India's recent frenzy of initial public offerings is attracting many global companies to list local units in Mumbai, but the deals are more often exits than fund-raising exercises for on-the-ground growth. According to data from Prime Database, just one out of six foreign-headquartered firms that listed Indian subsidiaries since 2024 issued fresh equity to raise capital. The other listings were structured as offer-for-sale (OFS) transactions in which existing shareholders sell shares to public investors without creating new capital for the company.
Prime Database's figures show foreign-based parents collected nearly $5 billion from such secondary-offering IPOs. Hyundai Motor and LG Electronics together accounted for more than 80% of that total. The data illustrate an outsized flow of funds back to overseas balance sheets: for every dollar of new money raised across these listings, more than $59 was repatriated to parent companies.
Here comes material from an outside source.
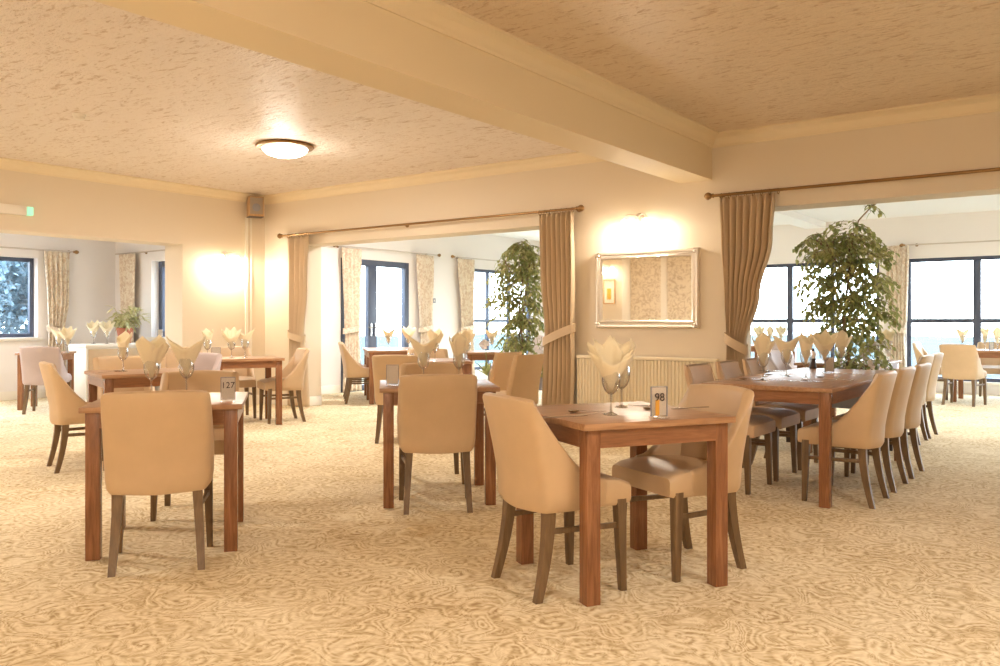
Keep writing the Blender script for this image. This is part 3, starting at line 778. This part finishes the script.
# ------------------------------------------------------------------ mirror, radiator, wall fittings
x0, x1, z0, z1 = -4.346, -3.222, 1.10, 1.868
t = tag(empty('wall_mirror', ((x0+x1)/2, YW, z0)), 'rectangular mirror in an ornate silver frame on the cream wall', 'mirror')
hw, hh = (x1-x0)/2, z1-z0
def fr_ring(off, y): return [(-hw+off, y, off), (hw-off, y, off), (hw-off, y, hh-off), (-hw+off, y, hh-off)]
m = M()
prof = [(0,0),(0,-.03),(.012,-.045),(.028,-.042),(.036,-.030),(.048,-.030),(.058,-.038),(.068,-.034),(.078,-.02),(.078,0)]
m.loft([fr_ring(a, b) for a, b in prof], True, False)
mf = m.build('frame', 'silver', t, smooth=True)
o = M()
for sx in (-1,1):
    for zz in (0, hh):
        s = 1 if zz == 0 else -1
        for k in range(7):
            q = k/6*PI/2
            c = (sx*(hw-.05+.045*math.cos(q)), -.046, zz+s*(.05-.045*math.sin(q)))
            o.lathe([(.0001,.009),(.006,.006),(.008,0),(.0001,-.004)], 8, c, Matrix.Rotation(PI/2,3,'X'))
        o.lathe([(.0001,.014),(.012,.008),(.016,0),(.0001,-.004)], 10, (sx*(hw-.035), -.044, zz+s*.035), Matrix.Rotation(PI/2,3,'X'))
o.build('corner_ornament', 'silver', mf, smooth=True)
M().box(-hw+.07, -.02, .07, hw-.07, -.012, hh-.07).build('mirror_glass', 'mirror', t)
rx0, rx1 = -4.53, -3.02
t = tag(empty('radiator', ((rx0+rx1)/2, YW-.002, .14)), 'long ribbed cream radiator under the mirror', 'radiator')
hw = (rx1-rx0)/2; m = M(); prof = []
n = int(hw*2/.0375)
for k in range(n):
    xa = -hw+.012+k*(2*hw-.024)/n; d = (2*hw-.024)/n
    prof += [(xa, -.098), (xa+d*.18, -.086), (xa+d*.42, -.086), (xa+d*.6, -.098)]
prof.append((hw-.012, -.098))
m.loft([[(a, b, z) for a, b in prof] for z in (.03,.60,.64)], False, False)
m.build('panel', 'rad', t, fix=False)
m = M().box(-hw, -.098, 0, hw, -.03, .03).box(-hw, -.094, .03, -hw+.012, -.03, .65).box(hw-.012, -.094, .03, hw, -.03, .65).box(-hw+.012, -.084, .03, hw-.012, -.03, .64)
m.build('casing', 'rad', t)
m = M().box(-hw-.004, -.104, .645, hw+.004, -.028, .675); m.build('top_grille', 'rad', t, bevel=.004)
m = M()
for s in (-1,1): m.box(s*hw*.8-.02, -.03, .1, s*hw*.8+.02, 0, .55)
m.build('bracket', 'rad', t)
m = M().tube([(hw-.03,-.06,.01),(hw-.03,-.06,-.14)], .0075, 8).lathe([(.0001,0),(.012,0),(.016,.02),(.016,.045),(.012,.06),(.0001,.06)], 12, (hw-.03,-.06,-.07))
m.build('valve', 'plastic', t, smooth=True)

LIGHTS = []
def lamp(name, loc, energy, rgb, radius=.05, parent=None, kind='POINT', rot=None, size=.3, spread=None):
    d = bpy.data.lights.new(name, kind); d.energy = energy; d.color = rgb
    if kind == 'POINT': d.shadow_soft_size = radius
    if kind == 'AREA':
        d.shape = 'DISK'; d.size = size
        if spread: d.spread = spread
    o = bpy.data.objects.new(name, d); COL.objects.link(o); o.location = loc
    if rot: o.rotation_euler = rot
    if parent: o.parent = parent
    return o
def sconce(loc, rz, label, energy):       # faces -y locally
    t = tag(empty('wall_lamp', loc, rz), label, 'wall lamp', 'twin glass wall lamps')
    M().lathe([(.0001,.022),(.03,.02),(.045,.008),(.048,0),(.0001,0)], 18, (0,0,0), Matrix.Rotation(PI/2,3,'X')).build('wall_plate', 'pole', t, smooth=True)
    for s in (-1,1):
        pts = [(0,-.015,0),(s*.03,-.05,.02),(s*.08,-.085,.03),(s*.115,-.095,.015),(s*.12,-.095,-.02)]
        arm = M().tube(pts, .006, 8).build('arm', 'pole', t, smooth=True)
        sh = M().lathe([(.014,-.018),(.03,-.03),(.043,-.06),(.05,-.095),(.058,-.125),(.0555,-.125),(.047,-.095),(.040,-.062),(.028,-.034),(.0001,-.026)], 18, (s*.12,-.095,0)).build('lamp_shade', 'shade', arm, smooth=True)
        lamp('bulb', (s*.12,-.095,-.15), energy, (1,.88,.71), .03, t)
    return t
SCE = 18
sconce((-3.86, YW, 2.20), 0, 'glowing twin wall lamp above the mirror', SCE)
sconce((XL, 6.9, 2.07), PI/2, 'glowing twin wall lamp on the left wall near the corner', SCE)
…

Planned listings in India continue to favor the OFS route. The proposed $1 billion IPO for Walmart's Indian payments business and Modern Times Group's planned $335 million IPO of its local gaming unit are both expected to be structured as OFS deals. Coca-Cola has said that its intended listing of an Indian bottler will involve the U.S. company selling part of its stake. Banking sources also indicated that Carlsberg's planned Indian offering will not include fresh capital and is likely to be an OFS.
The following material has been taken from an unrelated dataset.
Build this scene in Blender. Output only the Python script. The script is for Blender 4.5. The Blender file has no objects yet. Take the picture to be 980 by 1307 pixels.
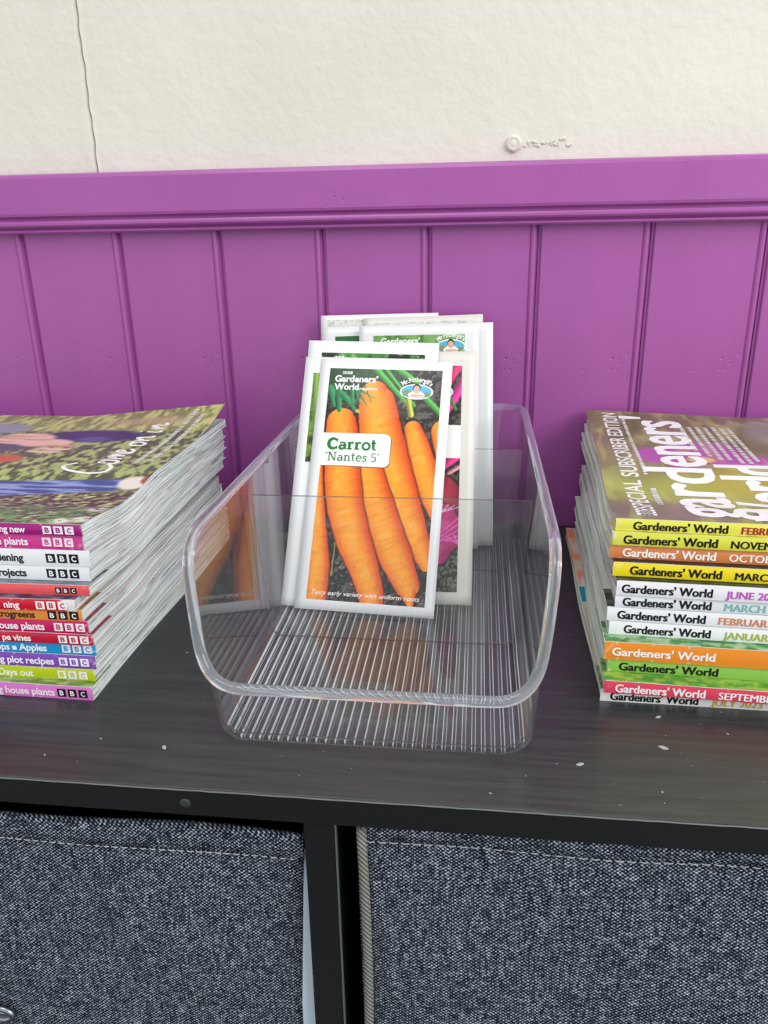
import bpy, bmesh, math, random
import numpy as np
from mathutils import Vector, Matrix
random.seed(7)
S = bpy.context.scene
C = S.collection
PI = math.pi

# ------------------------------------------------------------------ camera, light, exposure
def set_camera():
    f, p, yw, r, cy, h = 993.8, .3489, -.1222, -.0187, -.544, .205
    sy, cyw = math.sin(yw), math.cos(yw)
    fwd = Vector((sy*math.cos(p), cyw*math.cos(p), -math.sin(p)))
    right = Vector((cyw, -sy, 0)); up = right.cross(fwd)
    c, s = math.cos(r), math.sin(r)
    R = c*right + s*up; U = -s*right + c*up
    cam = bpy.data.cameras.new('camera'); o = bpy.data.objects.new('camera', cam); C.objects.link(o)
    M = Matrix((R, U, -fwd)).transposed().to_4x4(); M.translation = Vector((0, cy, h))
    o.matrix_world = M
    cam.sensor_fit = 'VERTICAL'; cam.sensor_height = 36; cam.lens = f*36/1307
    cam.clip_start = .01; cam.clip_end = 20
    S.camera = o
set_camera()
W = bpy.data.worlds.new('world'); S.world = W; W.use_nodes = True
W.node_tree.nodes['Background'].inputs[0].default_value = (.93, .96, 1, 1)
W.node_tree.nodes['Background'].inputs[1].default_value = .84
def area(name, loc, target, size, power, col):
    l = bpy.data.lights.new(name, 'AREA'); l.shape = 'RECTANGLE'; l.size, l.size_y = size; l.energy = power; l.color = col
    o = bpy.data.objects.new(name, l); C.objects.link(o); o.location = loc
    o.rotation_euler = (Vector(target)-Vector(loc)).to_track_quat('-Z', 'Y').to_euler()
area('window_light', (1.5, -1.35, 1.15), (0, -.1, .1), (1.3, 1.3), 30, (1, .985, .96))
area('ceiling_light', (-.3, -.9, 1.75), (0, -.1, .1), (.9, .5), 7, (1, .97, .93))
S.view_settings.view_transform = 'Standard'; S.view_settings.look = 'None'
S.view_settings.gamma = 1; S.view_settings.exposure = 0; S.view_settings.use_curve_mapping = False

# ------------------------------------------------------------------ helpers
def lin(c):
    c = np.asarray(c, float)
    return np.where(c <= .04045, c/12.92, ((c+.055)/1.055)**2.4)
def hexc(s):
    return np.array([int(s[i:i+2], 16)/255 for i in (0, 2, 4)])
def tag(o, label=None, cat=None, group=None, kind=None):
    if label: o['label'] = label
    if cat: o['category'] = cat
    if group: o['group'] = group
    if kind: o['kind'] = kind
    return o
def empty(name, loc=(0, 0, 0), rz=0):
    o = bpy.data.objects.new(name, None); C.objects.link(o); o.location = loc; o.rotation_euler = (0, 0, rz)
    o.empty_display_size = .02
    return o
def mesh_obj(name, verts, faces, mats, parent=None, mi=None, smooth=False, vcol=None):
    me = bpy.data.meshes.new(name)
    me.from_pydata([tuple(v) for v in verts], [], [tuple(f) for f in faces])
    for m in (mats if isinstance(mats, (list, tuple)) else [mats]): me.materials.append(m)
    if mi is not None: me.polygons.foreach_set('material_index', mi)
    if smooth: me.polygons.foreach_set('use_smooth', [True]*len(me.polygons))
    if vcol is not None:
        a = me.color_attributes.new('print', 'FLOAT_COLOR', 'POINT')
        d = np.ones((len(verts), 4), np.float32); d[:, :3] = lin(np.clip(vcol, 0, 1)); a.data.foreach_set('color', d.ravel())
    me.update()
    o = bpy.data.objects.new(name, me); C.objects.link(o)
    if parent: o.parent = parent
    return o
class MB:
    def __init__(s): s.v = []; s.f = []; s.m = []
    def add(s, v, f, m=0):
        b = len(s.v); s.v += [tuple(x) for x in v]; s.f += [tuple(i+b for i in q) for q in f]; s.m += [m]*len(f)
    def box(s, x0, y0, z0, x1, y1, z1, m=0):
        v = [(x, y, z) for z in (z0, z1) for y in (y0, y1) for x in (x0, x1)]
        s.add(v, [(0, 2, 3, 1), (4, 5, 7, 6), (0, 1, 5, 4), (2, 6, 7, 3), (0, 4, 6, 2), (1, 3, 7, 5)], m)
    def tube(s, pts, r, n=8, m=0, closed=False, rz=None):
        P = [Vector(p) for p in pts]; N = len(P); v = []; prev = None
        for i, p in enumerate(P):
            a = P[(i-1) % N] if (closed or i > 0) else p; b = P[(i+1) % N] if (closed or i < N-1) else p
            t = (b-a).normalized()
            x = prev - t*prev.dot(t) if prev is not None else t.cross(Vector((0, 0, 1)) if abs(t.z) < .9 else Vector((1, 0, 0)))
            x.normalize(); prev = x; y = t.cross(x)
            for k in range(n):
                an = 2*PI*k/n; v.append(p + x*math.cos(an)*r + y*math.sin(an)*(rz or r))
        f = [(i*n+k, i*n+(k+1) % n, ((i+1) % N)*n+(k+1) % n, ((i+1) % N)*n+k) for i in range(N if closed else N-1) for k in range(n)]
        if not closed: f += [tuple(range(n-1, -1, -1)), tuple((N-1)*n+k for k in range(n))]
        s.add(v, f, m)
    def build(s, name, mats, parent=None, smooth=False, bevel=0):
        o = mesh_obj(name, s.v, s.f, mats, parent, s.m, smooth)
        if bevel:
            b = o.modifiers.new('bevel', 'BEVEL'); b.width = bevel; b.segments = 2; b.limit_method = 'ANGLE'
        return o
def grid(nu, nv):
    return [(j*nu+i, j*nu+i+1, (j+1)*nu+i+1, (j+1)*nu+i) for j in range(nv-1) for i in range(nu-1)]
_lat = np.random.RandomState(3).rand(64, 64)
def noise(x, y, s=0):
    x = np.asarray(x, float)+s*7.31; y = np.asarray(y, float)+s*3.17
    xi = np.floor(x).astype(int); yi = np.floor(y).astype(int); fx = x-xi; fy = y-yi
    fx = fx*fx*(3-2*fx); fy = fy*fy*(3-2*fy); g = lambda a, b: _lat[a % 64, b % 64]
    return (g(xi, yi)*(1-fx)+g(xi+1, yi)*fx)*(1-fy)+(g(xi, yi+1)*(1-fx)+g(xi+1, yi+1)*fx)*fy
def fbm(x, y, s=0, o=3):
    return sum(noise(x*2**k, y*2**k, s+k)*.5**k for k in range(o))/sum(.5**k for k in range(o))
def mixc(a, b, m):
    m = np.clip(m, 0, 1)[..., None]; return a*(1-m)+np.asarray(b)*m
def sst(a, b, x):
    t = np.clip((x-a)/(b-a), 0, 1); return t*t*(3-2*t)

# ------------------------------------------------------------------ materials
def mat(name, col=(.8, .8, .8), rough=.5, spec=.5, metal=0, coat=0):
    m = bpy.data.materials.new(name); m.use_nodes = True
    b = m.node_tree.nodes['Principled BSDF']
    b.inputs['Base Color'].default_value = (*lin(col), 1)
    b.inputs['Roughness'].default_value = rough; b.inputs['Specular IOR Level'].default_value = spec
    b.inputs['Metallic'].default_value = metal; b.inputs['Coat Weight'].default_value = coat
    b.inputs['Coat Roughness'].default_value = .1
    return m
def nd(m, t, **k):
    n = m.node_tree.nodes.new(t)
    for a, v in k.items():
        if a.startswith('i_'):
            key = a[2:]; key = int(key) if key.isdigit() else key.replace('_', ' ')
            n.inputs[key].default_value = v
        else: setattr(n, a, v)
    return n
def lk(m, a, b): m.node_tree.links.new(a, b)
def bsdf(m): return m.node_tree.nodes['Principled BSDF']
def coords(m, scale=(1, 1, 1), src='Object'):
    t = nd(m, 'ShaderNodeTexCoord'); mp = nd(m, 'ShaderNodeMapping'); mp.inputs['Scale'].default_value = scale
    lk(m, t.outputs[src], mp.inputs[0]); return mp.outputs[0]
def add_noise_col(m, vec, scale, c0, c1, lo=.3, hi=.7, detail=4):
    n = nd(m, 'ShaderNodeTexNoise', i_Scale=scale, i_Detail=detail); lk(m, vec, n.inputs['Vector'])
    r = nd(m, 'ShaderNodeValToRGB'); r.color_ramp.elements[0].position = lo; r.color_ramp.elements[1].position = hi
    r.color_ramp.elements[0].color = (*lin(c0), 1); r.color_ramp.elements[1].color = (*lin(c1), 1)
    lk(m, n.outputs['Fac'], r.inputs[0]); lk(m, r.outputs[0], bsdf(m).inputs['Base Color']); return n, r
def add_bump(m, height, strength, dist, prev=None):
    b = nd(m, 'ShaderNodeBump', i_Strength=strength, i_Distance=dist); lk(m, height, b.inputs['Height'])
    if prev: lk(m, prev, b.inputs['Normal'])
    lk(m, b.outputs[0], bsdf(m).inputs['Normal']); return b.outputs[0]

def plaster():
    m = mat('cream_plaster', rough=.7, spec=.3); v = coords(m)
    add_noise_col(m, v, 9, (.85, .838, .79), (.885, .873, .83))
    n1 = nd(m, 'ShaderNodeTexNoise', i_Scale=170, i_Detail=3); lk(m, v, n1.inputs[0])
    n2 = nd(m, 'ShaderNodeTexNoise', i_Scale=35, i_Detail=3); lk(m, v, n2.inputs[0])
    p = add_bump(m, n1.outputs[0], .5, .0012); add_bump(m, n2.outputs[0], .4, .002, p); return m
def purple():
    m = mat('purple_gloss_paint', rough=.33, spec=.5); v = coords(m)
    add_noise_col(m, v, 14, (.62, .315, .605), (.65, .34, .63))
    v2 = coords(m, (1, 1, .25)); n1 = nd(m, 'ShaderNodeTexNoise', i_Scale=240, i_Detail=2); lk(m, v2, n1.inputs[0])
    p = add_bump(m, n1.outputs[0], .25, .0006)
    # small pocks in the old paint, in scattered clusters
    vo = nd(m, 'ShaderNodeTexVoronoi', i_Scale=230); lk(m, v, vo.inputs[0])
    a = nd(m, 'ShaderNodeMapRange'); a.inputs[1].default_value = .05; a.inputs[2].default_value = .28; lk(m, vo.outputs['Distance'], a.inputs[0])
    c = nd(m, 'ShaderNodeTexNoise', i_Scale=22, i_Detail=1); lk(m, v, c.inputs[0])
    k = nd(m, 'ShaderNodeMapRange'); k.inputs[1].default_value = .62; k.inputs[2].default_value = .7; lk(m, c.outputs[0], k.inputs[0])
    mx = nd(m, 'ShaderNodeMix'); mx.inputs['A'].default_value = 1; lk(m, k.outputs[0], mx.inputs['Factor']); lk(m, a.outputs[0], mx.inputs['B'])
    add_bump(m, mx.outputs[0], .6, .0007, p); return m
def blackwood(name='black_wood_laminate', c0=(.115, .130, .136), c1=(.180, .197, .200), rough=.3):
    m = mat(name, rough=rough, spec=.95); v = coords(m, (6, 90, 90))
    n, r = add_noise_col(m, v, 3.2, c0, c1, .35, .7, 5)
    rr = nd(m, 'ShaderNodeMapRange'); rr.inputs[3].default_value = rough-.06; rr.inputs[4].default_value = rough+.14
    lk(m, n.outputs[0], rr.inputs[0]); lk(m, rr.outputs[0], bsdf(m).inputs['Roughness'])
    add_bump(m, n.outputs[0], .35, .0006); return m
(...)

Legal advisers and bankers point to rich local valuations as a key driver. "India listings as this provides them liquidity as well as a positive impact on the market cap for their parent," said Prashant Gupta, a partner at law firm Shardul Amarchand, which advised Hyundai and LG on their OFS-structured IPOs.
Market effects and currency pressures
The timing of these large secondary sales coincides with a period of significant weakness in the Indian rupee. The currency has declined about 13% against the U.S. dollar since 2024 and roughly 6% so far this year. Some analysts and bankers warn that the wave of IPO-linked repatriations may be compounding broader foreign capital outflows and placing a steady depreciation bias on the rupee.
In January, MUFG Bank reported that one important contributor to rupee weakness has been India's strong IPO market. Foreign portfolio investors have sold over $23 billion of holdings so far this year, exceeding 2025's record outflows of $18.9 billion. "IPO-linked capital outflows are exerting a steady, though not abrupt, depreciation bias on the rupee," said Tanay Dalal, senior vice president of business and economics research at Axis Bank.
Government officials and market regulators have not signalled any plans to restrict OFS transactions. India’s chief economic adviser, V Anantha Nageswaran, cautioned in November that IPOs had "increasingly become exit vehicles for early investors rather than mechanisms for raising long-term capital," adding that this trend "undermines the spirit of public markets." He did not respond to follow-up queries.
Valuation arbitrage and investor incentives
One of the strongest incentives for foreign parents to sell stakes through Indian listings is the valuation disparity between locally listed units and their overseas parents. Indian investors have pushed valuations of some listed subsidiaries to levels that considerably outstrip parent-company multiples.
For example, Nestle India trades at a price-to-earnings ratio near 77 times earnings, compared with about 22 times for Swiss parent Nestle. LG Electronics' Indian listing was trading at nearly 59 times earnings versus 44 times for its South Korean parent. When Hyundai's Indian unit listed in 2024, it was valued at roughly $18 billion, about 40% of the parent's market capitalisation on that day.
"What's driving this is smart capital allocation - asset owners capitalizing on cross-market valuation arbitrage," said Abhishek Gang, a director at U.S.-based investment bank Houlihan Lokey.
Since 2024, several foreign groups have taken the OFS approach for their Indian units. Examples include Carraro of Italy, Norway's Orkla, and U.S.-based Tenneco Clean Air. The one notable exception among recent foreign listings was Bupa's India health-insurance unit, Niva Bupa. Its IPO combined $84 million of fresh fundraising with a larger $146 million OFS component. In a statement, Niva Bupa said the structure "balanced the company’s capital requirements with shareholder objectives, with the fresh capital supporting growth plans and the OFS providing partial liquidity to existing investors."
Outlook and unanswered questions
The jury remains out on whether the OFS-heavy pattern will alter market dynamics over the longer term. Regulatory filings show a substantial pipeline: LSEG data indicate India was the world's second-largest IPO market in 2025 after the United States, with 367 listings raising $21.8 billion. At the same time, regulatory sources show about $26 billion of IPOs are awaiting approval.
Lawyers and bankers say the present mix of high local valuations and a domestic investor base keen to buy these names make OFS transactions attractive to parent companies seeking liquidity. But commentators also note the tension between short-term shareholder returns for global parents and the traditional public-market function of channeling capital into growth for listed firms in India.
Until authorities indicate otherwise, the pattern of repatriation through secondary offerings appears set to continue, with implications for capital flows, equity valuations of Indian subsidiaries, and currency stability.